Et puis, il y a la photo du disque " Morrison Hotel " de février 1970. Une photo qui vous montre tous les quatre derrière la vitrine d’un mystérieux " Hôtel Morrison ". C’est un véritable hôtel, plutôt miteux. C’est Ray Manzarek qui l’a découvert par hasard dans le centre de Los Angeles. Dans un quartier plutôt populaire. Au numéro 1246 de South Hope Street. Ray le découvre à la fin de l’année 1969. Au mois de décembre 1969, Ray, le photographe Henry Diltz, un des photographes de Woodstock, et toi allez prendre quelques clichés préparatoires dans le lobby de l’hôtel. Quelques jours plus tard, le photographe y retourne avec vous quatre. Contrairement à ce qui se serait passé aujourd’hui, rien n’est vraiment préparé. Vous entrez dans l’hôtel et vous demandez au concierge si vous pouvez prendre une photo pour un disque de rock. Le concierge dit qu’il faut demander l’autorisation du gérant. Mais comme le gérant n’est pas là, impossible. Pas de photo. Henry Diltz et vous êtes déçus, évidemment. Seule possibilité : sortir de l’hôtel et prendre une photo de la vitre depuis l’extérieur. Vous sortez dans la rue. Mais à ce moment-là, le photographe voit que le concierge de l’hôtel quitte son comptoir et monte dans un ascenseur. Vite ! Ni une, ni deux. Il rentre avec vous dans le hall de l’accueil et prend rapidement quelques clichés au grand angle à l’intérieur pour qu’on puisse voir le sapin de Noël qui orne l’entrée. On est au mois de décembre 1969. Puis Diltz a une autre idée. Il vous demande de prendre la pose juste derrière la vitre de l’hôtel et lui sort du bâtiment, traverse la rue et prend une photo extraordinaire. Celle qui sera choisie pour illustrer l’album " Morrison Hotel ". On vous y voit tous les 4 derrière la vitre où est écrit " Morrison Hotel " juste en dessous de stores jaune sale. Toi, Jim, tu es au milieu de l’image à genoux derrière un panneau indiquant le prix des chambres à 2$50. Manzarek et Densmore sont assis dans des fauteuils de chaque côté. Et Krieger se penche derrière toi et devant le sapin de Noël dont on distingue les guirlandes à l’arrière-plan. Vous regardez Henry Diltz directement à travers la vitre. Sans le moindre sourire, comme toujours chez les Doors. Vous prenez cette photo puis vous vous enfuyez. Les Doors ont leur pochette.

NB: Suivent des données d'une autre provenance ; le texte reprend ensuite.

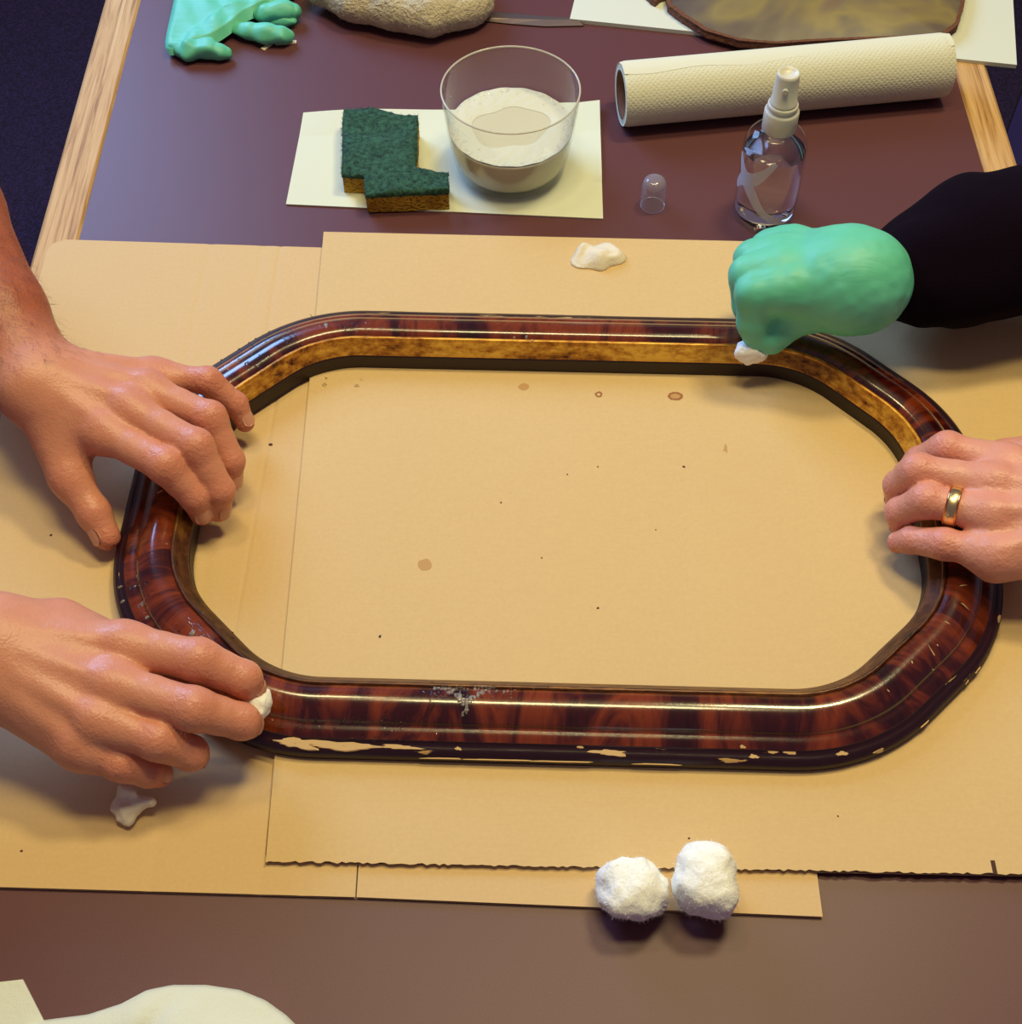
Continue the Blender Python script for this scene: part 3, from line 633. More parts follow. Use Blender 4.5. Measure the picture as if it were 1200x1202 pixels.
for q, r in zip(f[:3], (.0078, .0080, .0080)): obj('fingernail', *nail(q, r), nail_b, lb, True)
obj('fingernail', *nail(f[3], .0070, (-.3, .35, 1), .8), nail_b, lb, True)
# ring
q = f[2]; ax = unit(q[1] - q[0]); rc = q[0] + (q[1] - q[0]) * .60
rg = empty('finger_ring', tuple(rc)); tag(rg, 'gold band ring on the finger of the right-hand bare hand', 'ring')
R_ = .0116
obj('band', *lathe([(R_ - .0008, -.0034), (R_ + .0002, -.0037), (R_ + .0008, -.0027), (R_ + .0010, 0), (R_ + .0008, .0027), (R_ + .0002, .0037), (R_ - .0008, .0034), (R_ - .0008, -.0034)], rc, 40, Vector(ax)), gold, rg, True)
for s_ in (-.0032, .0032): obj('rim_wire', *lathe([(R_ + .0004 + .0007 * math.cos(a), s_ + .0007 * math.sin(a)) for a in [2 * math.pi * k / 8 for k in range(9)]], rc, 40, Vector(ax)), gold2, rg, True)
# gloved hand
FI = [[(925, 338, .084), (886, 344, .080), (884, 378, .058), (890, 405, .040)],
      [(918, 318, .086), (879, 323, .081), (878, 356, .058), (886, 392, .040)],
      [(920, 302, .082), (884, 304, .077), (880, 336, .055), (890, 372, .040)],
      [(932, 290, .076), (900, 292, .069), (893, 318, .052), (902, 346, .040)]]
THB = [(990, 350, .072), (948, 360, .062), (916, 382, .050), (896, 408, .040)]
FO = [((985, 326, .080), .035, .028), ((1002, 329, .080), .033, .0285), ((1010, 330, .080), .032, .0285)]
V, F, fl, f, th, up = build_hand(FO, FI, THB, 1.08, tendons=False, puff=0.0020, kweb=0.016)
V = V + np.stack([vnoise(V * 140, 1), vnoise(V * 140, 2), vnoise(V * 140, 3)], 1) * .0004
gl = obj('glove', V, F, glove_m, pr_, True); gl['label'] = 'green nitrile glove closed around a white pad'
# sleeve
SP = [((1078, 320, .066), .044), ((1105, 314, .066), .048), ((1150, 305, .068), .052), ((1230, 291, .072), .056), ((1330, 273, .080), .060), ((1450, 258, .095), .064)]
pts = np.array([J(p) for p, _ in SP]); G = Field(pts.min(0) - .08, pts.max(0) + .08, .003); D = G.new()
for (p0, r0), (p1, r1) in zip(SP, SP[1:]): G.cone(D, J(p0), J(p1), r0 * .80, r1 * .80, .02); G.cone(D, J(p0) + np.array((0, .012, .0)), J(p1) + np.array((0, .014, .0)), r0 * .72, r1 * .72, .02)
V, F = G.mesh(D); axs = unit(pts[1] - pts[0])
V = V + np.stack([vnoise(V * 22, 5), vnoise(V * 22, 6), vnoise(V * 22, 7)], 1) * .006 + np.stack([vnoise(V * 60, 8)] * 3, 1) * .0015
obj('sleeve', V, F, sleeve_m, pr_, True)['label'] = 'dark knitted sleeve'

# ------------------------------------------------------------------ cotton
def blob(c0, rx, ry, rz, amp, fr_, seed, sq=1.0, n=4, flat=None):
    import bmesh
    bm = bmesh.new(); bmesh.ops.create_icosphere(bm, subdivisions=n, radius=1.0); V = np.array([v.co[:] for v in bm.verts]); F = [tuple(v.index for v in f_.verts) for f_ in bm.faces]; bm.free()
    V = np.sign(V) * np.abs(V) ** sq; d = 1 + amp * (vnoise(V * fr_ + seed * 3.1, seed) + .5 * vnoise(V * fr_ * 2.3, seed + 1)); V = V * d[:, None] * np.array([rx, ry, rz]); V += np.array(c0); 
    if flat is not None: V[:, 2] = np.maximum(V[:, 2], flat)
    return V, F
def fuzz(V, c0, n, L, wd, seed):
    r = np.random.default_rng(seed); hv, hf = [], []
    for _ in range(n):
        p = V[r.integers(len(V))]; nn = unit(p - np.array(c0)); d = unit(nn * .6 + r.normal(size=3) * .8); s_ = unit(np.cross(d, r.normal(size=3))) * wd; l = L * r.uniform(.4, 1); b = unit(d + r.normal(size=3) * .6)
        k = len(hv); m = p + d * l * .5; e = m + b * l * .5
        hv += [p - s_ - nn * .0006, p + s_ - nn * .0006, m - s_ * .8, m + s_ * .8, e]; hf += [(k, k + 1, k + 3, k + 2), (k + 2, k + 3, k + 4)]
    return hv, hf
for (x, y, rx, ry, rz, seed, sq, lb_) in ((743, 1045, .0186, .0168, .0165, 3, .88, 'fluffy white cotton ball, left of the pair on the cardboard strip'), (828, 1033, .0172, .0190, .0180, 12, .84, 'fluffy white cotton ball, right of the pair on the cardboard strip')):
    c0 = tuple(at(x, y, ZL + rz + (.0006 if seed == 3 else .003)))
    e = empty('cotton_ball', (c0[0], c0[1], ZL)); tag(e, lb_, 'cotton ball', 'cotton balls on the cardboard strip')
    V, F = blob(c0, rx, ry, rz, .16, 1.5, seed, sq); obj('wad', V, F, cotton, e, True); tag(obj('fibres', *fuzz(V, c0, 2200, .0028, .00006, seed), cotton, e), kind='stuff')
def crumpled(name, x, y, z, rx, ry, hgt, seed, mat, label, cat='cotton pad'):
    c0 = at(x, y, z); n, m = 30, 12; V, F = [], []
    for i in range(m + 1):
        for j in range(n):
            a = 2 * math.pi * j / n; r = i / m; rr = r * (1 + .18 * math.sin(2 * a + seed) + .10 * math.sin(5 * a + seed * 2))
            zz = hgt * (.25 + .75 * max(0, 1 - r * r)) * (.65 + .35 * math.sin(3.3 * rr * math.cos(a) + seed) * math.cos(2.7 * rr * math.sin(a) + seed))
            if r > .85: zz *= (1 - r) / .15 * .8 + .2
            zz += hgt * .28 * math.exp(-((r - .75) / .15) ** 2) * max(0, math.sin(2 * a + seed * 1.7))
            V.append((c0.x + rx * rr * math.cos(a), c0.y + ry * rr * math.sin(a), z + max(zz, .0008)))
    for i in range(m):
        for j in range(n): F.append((i * n + j, (i + 1) * n + j, (i + 1) * n + (j + 1) % n, i * n + (j + 1) % n))
    N = len(V); F.append(tuple(N + j for j in range(n - 1, -1, -1))); V += [(*V[m * n + j][:2], z + .0001) for j in range(n)]
    for j in range(n): F.append((m * n + j, N + j, N + (j + 1) % n, m * n + (j + 1) % n))
    o = obj(name, V, F, mat, None, True); tag(o, label, cat); return o
crumpled('cotton_pad', 702, 302, ZU + .0002, .0175, .0165, .011, 1.2, used_cotton, 'crumpled damp cotton pad near the far edge of the cardboard')
G = Field(tuple(J((125, 985, 0)) - .01), tuple(J((195, 915, 0)) + .03), .0008); D = G.new()
for a, b, ra1, rb1 in (((147, 926, .014), (145, 948, .006), .0032, .0060), ((145, 948, .006), (150, 962, .0065), .0060, .0042), ((149, 952, .009), (163, 943, .010), .0045, .0036), ((163, 943, .010), (177, 941, .013), .0036, .0028), ((147, 926, .014), (156, 930, .016), .0030, .0022)):
    G.cone(D, J(a), J(b), ra1, rb1, .004)
V, F = G.mesh(D); V = V + np.stack([vnoise(V * 260, 1), vnoise(V * 260, 2), vnoise(V * 260, 3)], 1) * .0008; V[:, 2] = np.maximum(V[:, 2], ZL + .0002)
tag(obj('cotton_pad', V, F, used_cotton, None, True), 'small twisted cotton scrap below the wiping hand', 'cotton pad')
V, F = blob(J((303, 826, .040)), .008, .010, .008, .15, 2, 4); tag(obj('cotton_pad', V, F, cotton, None, True), 'white cotton pad pinched in the fingers of the lower left hand', 'cotton pad')
V, F = blob(J((882, 413, .036)), .011, .008, .009, .15, 2, 6); tag(obj('cotton_pad', V, F, cotton, None, True), 'white cotton pad pinched in the green gloved hand', 'cotton pad')

# ------------------------------------------------------------------ napkin, sponge, tumbler
def curled_sheet(corners, z, t, lift, nx=30, ny=20):
    (a, b, c_, d) = [np.array(p) for p in corners]; V, F = [], []
    for i in range(nx + 1):
        for j in range(ny + 1):
            u, v = i / nx, j / ny; p = (a * (1 - u) + b * u) * (1 - v) + (d * (1 - u) + c_ * u) * v; V.append((p[0], p[1], z + lift(u, v)))
    N = len(V)
    for i in range(nx):
        for j in range(ny): q = i * (ny + 1) + j; F.append((q, q + ny + 1, q + ny + 2, q + 1))
    V += [(x, y, zz + t) for x, y, zz in V]; F = [tuple(reversed(f_)) for f_ in F] + [tuple(k + N for k in f_) for f_ in F]
    rim = [i * (ny + 1) for i in range(nx + 1)] + [nx * (ny + 1) + j for j in range(1, ny + 1)] + [i * (ny + 1) + ny for i in range(nx - 1, -1, -1)] + [j for j in range(ny - 1, 0, -1)]
    F += [(rim[k], rim[(k + 1) % len(rim)], rim[(k + 1) % len(rim)] + N, rim[k] + N) for k in range(len(rim))]
    return V, F
na = [P2(336, 241, .0), P2(708, 258, .0), P2(704, 120, .004), P2(356, 131, .004)]
o = obj('paper_napkin', *curled_sheet(na, .0003, .0010, lambda u, v: .0035 * max(0, v - .75) * 4 * (.5 + .5 * math.sin(9 * u)) * (1 if v > .75 else 0) + .0025 * max(0, u - .93) / .07 * (v > .3) - .0002 * math.exp(-((u - .5) / .01) ** 2)), paper, None, False); tag(o, 'folded cream paper napkin under the sponge and glass tumbler', 'napkin')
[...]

Un peu plus loin, vous découvrez un autre endroit intéressant. Un bar pour vieux ouvriers, le Hard Rock Café. Au numéro 300 de la 5ème rue. Façade rouge sale, double porte en bois, fenêtres presque entièrement occultées, comptoir en zinc, tabourets et vieux clients à casquette aux visages burinés. Vous vous installez au comptoir, vous commandez des bières, vous discutez avec les aînés et Henry Diltz prend des photos à l’intérieur du café, des Doors au comptoir, puis des clichés de la façade. Avec ou sans les Doors. Le dos de l’album " Morrison Hotel " montre une photo de la façade du Hard Rock Café. Et à l’intérieur du disque, on peut voir les Doors au comptoir, et toi tu as une bouteille de bière à la main.
Ces deux lieux véritables, le Morrison Hotel et le Hard Rock Café, vont donner leur nom aux deux faces du disque. La première s’intitule Hard Rock Café, la seconde Morrison Hotel.
C’est ce disque des Doors qui va inspirer les fondateurs d’une célèbre chaîne de bars liés au rock installés dans toutes les grandes villes du monde. Les fameux Hard Rock Café. Le nom vient d’un petit bar pour vieux ouvriers de Los Angeles. Un bar immortalisé par le cinquième album des Doors.